Pour autant, rien dans le texte de Hamel ne permet d’affirmer que les moustaches de Saint-Just et Le Bas avaient pour fonction de cacher leur jeunesse. Ne peut-on pas plutôt supposer que les deux Conventionnels en mission voulurent parer leurs visages de cet ornement pour le même motif que l’épouse de Le Bas et sa belle-sœur les engagèrent à les raser, soit pour des raisons esthétiques ? Le port de moustaches était devenu dès avant la Révolution une mode spécifiquement militaire née du désir d’imiter le style de certains régiments étrangers, particulièrement celui des prestigieux hussards hongrois [3]. Le règlement du 24 juin 1792 chercha à réserver le port des moustaches aux seuls grenadiers ; mais, sous la Révolution, elles furent adoptées par tous les corps, et devinrent rapidement à la mode même chez les officiers. On pensera au général Custine dont le visage, glabre au début de la Révolution, se pare en 1792-1793 d’une imposante pilosité qui le fit surnommer « le général Moustache » par ses ennemis. Ainsi, ce fut certainement pour se donner un air plus martial que Saint-Just et Le Bas adoptèrent la moustache. 

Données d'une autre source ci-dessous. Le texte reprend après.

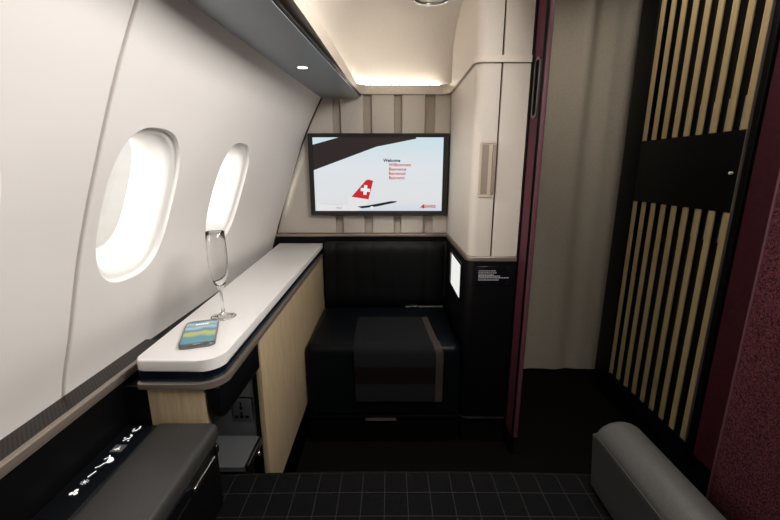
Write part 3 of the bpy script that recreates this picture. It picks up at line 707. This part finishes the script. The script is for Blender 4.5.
t = thing('storage_cabinet', 'black cabinet under the cream wardrobe with white sign text', 'cabinet', (0.41, 1.8, 0.0))
bm = B(); prism(bm, rrect(CX0 - 0.003, CX1, CY0 - 0.002, 2.083, [0.034, 0.0, 0, 0], 8), 'z', 0.1335, 0.843, bev=0.001); obj('body', bm, M['black'], t)
bm = B(); prism(bm, rrect(CX0 - 0.006, CX1, CY0 - 0.006, 2.083, [0.036, 0.0, 0, 0], 8), 'z', 0.8435, 0.8625, bev=0.002); obj('top_trim', bm, M['bronze'], t, label='bronze top trim')
bm = B(); prism(bm, rrect(CX0 - 0.004, CX1, CY0 - 0.005, 2.083, [0.036, 0.0, 0, 0], 8), 'z', 0.1275, 0.1325); obj('base_line', bm, M['metal'], t, label='thin bright metal line')
bm = B(); box(bm, CX0 + 0.008, CX1, CY0 + 0.012, 2.083, 0.0, 0.127); obj('plinth', bm, M['black_matte'], t)
# lit display on the flank
bm = B(); box(bm, 0.3025, 0.3092, 1.585, 1.90, 0.645, 0.815, bev=0.002); ds = obj('display_frame', bm, M['black_gloss'], t)
bm = B(); box(bm, 0.3012, 0.3022, 1.600, 1.830, 0.655, 0.802); obj('display', bm, emis('display_white', (0.9, 0.91, 0.88), 0.95), ds, label='glowing white display')
bm = B(); box(bm, 0.298, 0.3022, 1.84, 1.862, 0.655, 0.805, bev=0.001); obj('display_side_rail', bm, M['metal'], ds)
# sign plate
bm = B(); box(bm, 0.348, 0.490, 1.4955, 1.4985, 0.744, 0.823, bev=0.0008); sg = obj('sign_plate', bm, M['black_gloss'], t)
bm = B()
def line(x, z, wd, h=0.0042):
    random.seed(int(z * 1e4)); e = x + wd
    while x < e - 0.002:
        s = random.choice((0.005, 0.008, 0.011, 0.006)); s = min(s, e - x); box(bm, x, x + s, 1.4948, 1.4954, z, z + h); x += s + 0.0016
for zz, wd in ((0.803, 0.068), (0.7945, 0.072), (0.786, 0.062), (0.7812, 0.090), (0.774, 0.122), (0.765, 0.082)):
    line(0.357, zz, wd, 0.0030)
obj('sign_writing', bm, M['grey_print'], sg, label='small illegible lines of light writing')

# ------------------------------------------------------------------ sliding partition (burgundy)
t = thing('sliding_door', 'tall narrow burgundy sliding door panel with a slot handle beside the curtain', 'door', (0.525, 1.7, 0.0))
bm = B(); box(bm, 0.514, 0.536, 1.414, 2.10, 0.10, 2.09, bev=0.001); obj('panel', bm, M['burg'], t)
bm = B(); box(bm, 0.5225, 0.5385, 1.4085, 1.416, 0.10, 2.09, bev=0.002); obj('front_edge', bm, M['burg_pink'], t, label='lighter pinkish front edge')
bm = B(); box(bm, 0.5125, 0.5205, 1.411, 1.4138, 0.10, 2.09); box(bm, 0.5385, 0.540, 1.412, 1.424, 0.10, 2.09); obj('edge_seal', bm, M['black'], t)
bm = B(); box(bm, 0.518, 0.534, 1.43, 2.08, 0.0, 0.10); obj('bottom_guide', bm, M['black_matte'], t)
bm = B(); box(bm, 0.508, 0.5142, 1.492, 1.499, 0.10, 2.09); obj('rear_seal', bm, M['black'], t)
bm = B(); R1 = rrect(1.425, 1.475, 1.380, 1.580, 0.018, 6); R2 = rrect(1.433, 1.467, 1.388, 1.572, 0.014, 6)
a = [bm.verts.new((0.5138, p[0], p[1])) for p in R1]; b = [bm.verts.new((0.5105, p[0], p[1])) for p in R1]; c = [bm.verts.new((0.5105, p[0], p[1])) for p in R2]; d = [bm.verts.new((0.5134, p[0], p[1])) for p in R2]
for u, v in ((a, b), (b, c), (c, d)):
    for k in range(len(a)): bm.faces.new((u[k], u[(k + 1) % len(a)], v[(k + 1) % len(a)], v[k]))
hd = obj('handle', bm, M['metal_dk'], t, label='slim metal slot handle')
bm = B(); prism(bm, R2, 'x', 0.5128, 0.5137); obj('handle_slot', bm, M['black_matte'], hd)

# ------------------------------------------------------------------ curtain
bm = B(); NX, NZ = 160, 24; th = 0.003; fr_, bk_ = [], []
for i in range(NX + 1):
    x = 0.545 + (1.292 - 0.545) * i / NX; a, b = [], []
    for j in range(NZ + 1):
        z = 0.012 + (2.095 - 0.012) * j / NZ; u = x
        amp = 0.006 + 0.013 * (z / 2.1) ** 2
        y = 2.145 + amp * math.sin(u * 30 + 0.6 * math.sin(z * 1.3)) + amp * 0.7 * math.sin(u * 53 + 1.2 + 0.4 * z) * (0.3 + max(0, (u - 0.8)) * 1.5)
        a.append(bm.verts.new((x, y, z))); b.append(bm.verts.new((x, y + th, z)))
    fr_.append(a); bk_.append(b)
for i in range(NX):
    for j in range(NZ):
        bm.faces.new((fr_[i][j], fr_[i + 1][j], fr_[i + 1][j + 1], fr_[i][j + 1])); bm.faces.new((bk_[i][j], bk_[i][j + 1], bk_[i + 1][j + 1], bk_[i + 1][j]))
    bm.faces.new((fr_[i][0], bk_[i][0], bk_[i + 1][0], fr_[i + 1][0])); bm.faces.new((fr_[i][NZ], fr_[i + 1][NZ], bk_[i + 1][NZ], bk_[i][NZ]))
for j in range(NZ):
    bm.faces.new((fr_[0][j], fr_[0][j + 1], bk_[0][j + 1], bk_[0][j])); bm.faces.new((fr_[NX][j], bk_[NX][j], bk_[NX][j + 1], fr_[NX][j + 1]))
o = obj('curtain', bm, M['curtain'], angle=60); tag(o, 'floor-length beige curtain closing off the aisle', 'curtain')

# ------------------------------------------------------------------ slatted door on the aisle wall
t = thing('slatted_door', 'black aisle door with pale wooden slats above and below a plain plate', 'door', (1.17, 1.58, 0.1))
YA, YB = 1.300, 1.832
bm = B()
box(bm, 1.146, 1.205, YB + 0.004, 1.955, 0.10, 2.09, bev=0.002); box(bm, 1.152, 1.205, 1.268, YA - 0.006, 0.10, 2.09, bev=0.002)
box(bm, 1.150, 1.205, YA - 0.006, YB + 0.004, 0.10, 0.168); box(bm, 1.150, 1.205, YA - 0.006, YB + 0.004, 2.02, 2.09)
fm = obj('frame', bm, M['black'], t)
bm = B(); box(bm, 1.187, 1.205, YA - 0.006, YB + 0.004, 0.168, 2.02); obj('backing', bm, mat('glossy_dark_backing', (0.012, 0.012, 0.012), 0.22, 0.4), t)
bm = B(); box(bm, 1.148, 1.186, YA - 0.002, YB + 0.002, 1.060, 1.326, bev=0.001); pt = obj('centre_plate', bm, M['black'], t)
bm = B(); tube(bm, [(1.148, 1.322, 1.19), (1.140, 1.322, 1.19)], 0.005, 14); obj('knob', bm, M['white_top'], pt, label='tiny chrome knob with its glint painted white')  # white in place of chrome, painting the knob's bright glint
bm = B(); box(bm, 1.143, 1.152, YA - 0.0095, YA - 0.0065, 0.17, 2.02); obj('edge_bead', bm, M['bronze'], t)
NS = 9; pit = (YB - YA - 0.027) / (NS - 1)
for z0_, z1_ in ((0.170, 1.058), (1.328, 2.018)):
    bm = B()
    for k in range(NS): box(bm, 1.150, 1.156, YA + k * pit, YA + 0.025 + k * pit, z0_, z1_, bev=0.0008, seg=1)
    obj('slats', bm, M['oak_slat'], t)
    bm = B()
    for k in range(NS - 1):  # bars invented to stand in for silver highlights between the slats
        yc = YA + 0.027 + k * pit + (pit - 0.027) / 2
        za, zb2 = (z1_ - 0.11, z1_ - 0.002) if z0_ < 1 else (z0_ + 0.11, z0_ + 0.002)
        tube(bm, [(1.172, yc, za), (1.172, yc, zb2)], 0.0065, 12)
    obj('highlight_rods', bm, mat('gap_highlight_grey', (0.30, 0.295, 0.28), 0.35, 0.3), t, label='short grey bars standing in for silver highlights in the gaps')
bm = B(); box(bm, 1.149, 1.158, YA - 0.004, YB + 0.002, 0.160, 0.168); obj('sill_bead', bm, M['metal_dk'], t)

# ------------------------------------------------------------------ near woven partition on the right
t = thing('privacy_partition', 'near suite partition covered in speckled burgundy woven cloth', 'partition', (0.67, 0.2, 0.0))
bm = B(); box(bm, 0.650, 0.690, -1.18, 0.654, 0.535, 2.05, bev=0.003); obj('woven_panel', bm, M['tweed'], t)
bm = B(); box(bm, 0.6505, 0.690, 0.6545, 0.660, 0.535, 2.05, bev=0.002); obj('edge_trim', bm, M['burg_pink'], t)
bm = B(); box(bm, 0.675, 0.690, -1.18, 0.650, 0.0, 0.534); obj('base', bm, M['black_matte'], t)

# ------------------------------------------------------------------ seat
t = thing('seat', 'wide dark checked seat cushion in the foreground', 'seat', (0.04, 0.4, 0.0))
bm = B(); NX, NY = 40, 40; x0, x1, y0, y1 = -0.45, 0.56, -0.25, 0.865
g = []
prof = [(y0 + (0.80 - y0) * k / 20, 0.450) for k in range(21)]
for k in range(1, 11):
    a = k / 10 * PI / 2; prof.append((0.80 + 0.055 * math.sin(a), 0.395 + 0.055 * math.cos(a)))
prof += [(0.857, 0.34), (0.855, 0.26), (0.845, 0.20)]
for i in range(NX + 1):
    u = i / NX; x = x0 + (x1 - x0) * u; bow = 0.006 * (1 - (2 * u - 1) ** 2)
    g.append([bm.verts.new((x, y + bow, z + (bow if z > 0.39 else 0))) for y, z in prof])
for i in range(NX):
    for j in range(len(prof) - 1): bm.faces.new((g[i][j], g[i + 1][j], g[i + 1][j + 1], g[i][j + 1]))
b0 = bm.verts.new((x0, y0, 0.20)); b1 = bm.verts.new((x1, y0, 0.20))
bm.faces.new([g[0][j] for j in range(len(prof))] + [b0]); bm.faces.new([g[NX][j] for j in range(len(prof))] + [b1])
bm.faces.new([g[i][-1] for i in range(NX + 1)] + [b1, b0]); bm.faces.new([g[i][0] for i in range(NX + 1)] + [b1, b0])
so = obj('seat_cushion', bm, M['check'], t, angle=60)
bm = B(); box(bm, -0.44, 0.55, -0.24, 0.80, 0.0, 0.199); obj('seat_base', bm, M['black_matte'], t)

# left armrest box
t = thing('console_armrest', 'left armrest, charcoal leather pad on a black box with chrome pull', 'armrest', (-0.45, 0.2, 0.452))
bm = B(); box(bm, -0.509, -0.373, -0.25, 0.738, 0.622, 0.667, bev=0.016, seg=5); obj('pad', bm, M['leather_grey'], t, label='charcoal leather pad')
bm = B(); box(bm, -0.576, -0.379, -0.25, 0.728, 0.459, 0.621, bev=0.003); bo = obj('box', bm, M['black'], t)
bm = B(); box(bm, -0.3795, -0.3775, -0.20, 0.640, 0.590, 0.593); obj('parting_line', bm, M['metal_dk'], bo)
bm = B(); box(bm, -0.379, -0.370, 0.612, 0.700, 0.598, 0.610, bev=0.003); obj('handle', bm, M['chrome'], bo, label='chrome pull handle')
bm = B(); box(bm, -0.379, -0.374, 0.715, 0.726, 0.60, 0.620, bev=0.002); obj('hinge', bm, M['metal_dk'], bo)
bm = B(); box(bm, -0.576, -0.511, -0.25, 0.738, 0.622, 0.656, bev=0.002); cp = obj('control_panel', bm, M['black_gloss'], t, label='black touch control strip')
bm = B(); Z = 0.6565
def blob(x, y, r, n=10, mi=0): disc(bm, (x, y, Z + 0.0003), r, (1, 0, 0), (0, 1, 0), n, mi)
def stroke(pts, wd, mi=0):
    for (xa, ya), (xb, yb) in zip(pts, pts[1:]):
        d = Vector((xb - xa, yb - ya)).normalized(); nx, ny = -d.y * wd / 2, d.x * wd / 2
        poly(bm, [(xa + nx, ya + ny, Z + 0.0003), (xb + nx, yb + ny, Z + 0.0003), (xb - nx, yb - ny, Z + 0.0003), (xa - nx, ya - ny, Z + 0.0003)], mi)
        blob(xb, yb, wd / 2, 8, mi); blob(xa, ya, wd / 2, 8, mi)
x = -0.546
for a in (90, 210, 330): blob(x + 0.0042 * math.cos(math.radians(a)), 0.555 + 0.0042 * math.sin(math.radians(a)), 0.0036)
blob(x, 0.578, 0.0028)
for k in range(8):
    a = k * PI / 4; stroke([(x + 0.0042 * math.cos(a), 0.578 + 0.0042 * math.sin(a)), (x + 0.0062 * math.cos(a), 0.578 + 0.0062 * math.sin(a))], 0.0010)
stroke([(x - 0.003, 0.590), (x + 0.001, 0.603)], 0.0026)
stroke([(x - 0.006, 0.612), (x - 0.001, 0.616), (x + 0.002, 0.623), (x + 0.006, 0.626)], 0.0024)
stroke([(x - 0.005, 0.634), (x + 0.001, 0.640)], 0.0024); stroke([(x - 0.002, 0.644), (x + 0.004, 0.636)], 0.0024)
blob(x + 0.009, 0.630, 0.0062); blob(x + 0.006, 0.635, 0.0045)
poly(bm, [(x - 0.010, 0.653, Z + 0.0001), (x + 0.013, 0.653, Z + 0.0001), (x + 0.013, 0.674, Z + 0.0001), (x - 0.010, 0.674, Z + 0.0001)], 1)
stroke([(x - 0.005, 0.660), (x + 0.001, 0.664), (x + 0.005, 0.660)], 0.0024); stroke([(x, 0.658), (x + 0.002, 0.668)], 0.002)
stroke([(x - 0.004, 0.686), (x, 0.692), (x + 0.004, 0.692), (x + 0.004, 0.702)], 0.0026); blob(x - 0.006, 0.694, 0.0022); blob(x + 0.006, 0.686, 0.0020); blob(x + 0.001, 0.703, 0.0022)
stroke([(x - 0.004, 0.716), (x + 0.002, 0.718), (x + 0.005, 0.725), (x + 0.003, 0.731)], 0.0030); blob(x - 0.005, 0.722, 0.0022)
bmesh.ops.recalc_face_normals(bm, faces=bm.faces)
for f in bm.faces:
    if f.normal.z < 0: f.normal_flip()
obj('icons', bm, [M['white_print'], mat('highlight_key', (0.10, 0.10, 0.10), 0.4)], cp, recalc=False, label='row of small white seat position icons')

# right armrest
t = thing('padded_armrest', 'right armrest, rounded grey leather beside the burgundy partition', 'armrest', (0.53, 0.2, 0.457))
bm = B()
sec = [(0.486, 0.460), (0.483, 0.585)]
for k in range(13):
    a = PI - k / 12 * PI; sec.append((0.537 + 0.054 * math.cos(a), 0.588 + 0.043 * math.sin(a)))
sec += [(0.591, 0.460)]
prism(bm, sec, 'y', -0.25, 0.796, bev=0.020, seg=5)
ar = obj('arm_body', bm, add_noise(mat('grey_leather', (0.13, 0.13, 0.125), 0.45, spec=0.4), (0.048, 0.048, 0.046), (0.070, 0.069, 0.065), nscale=420, detail=4, bump=0.3, bdist=0.0006), t, angle=50)
bm = B(); tube(bm, [(0.4837, y, 0.594) for y in (-0.24, 0.3, 0.776)], 0.0014, 8); obj('piping', bm, M['leather_grey'], ar)
for o in bpy.data.objects:
    if 'wloc' in o: del o['wloc']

On ne manquera pas de se demander quelle forme de moustache put avoir la préférence des deux Conventionnels. Les larges moustaches à la hongroise n’étaient pas, en 1793, l’apanage de Custine : on les retrouve par exemple sur le portrait par Bonneville de Pierre-Jean-Georges Callières de L’Estang qui commandait à Paris un corps de vétérans [4]. Toutefois, je ne sais pas si Saint-Just et Le Bas auraient pu, en quelques semaines, se doter de moustaches aussi fournies. Il est à mon avis plus vraisemblable qu’ils se soient contentés de moustaches retroussées aux dimensions plus modestes dites « à la polonaise », comme celles que le Conventionnel Edouard-Jean-Baptiste Milhaud, lui aussi en mission auprès de l’armée du Rhin fin 1793, porte sur son portrait conservé au musée de la Révolution française à Vizille.



[1] Ernest Hamel, Histoire de Saint-Just, député à la Convention nationale, Paris, Poulet-Malassis, 1859, p. 332.

[2] Ibid., p. 323.

[4] Voir cet inventaire des Archives Nationales, page 140 (en note).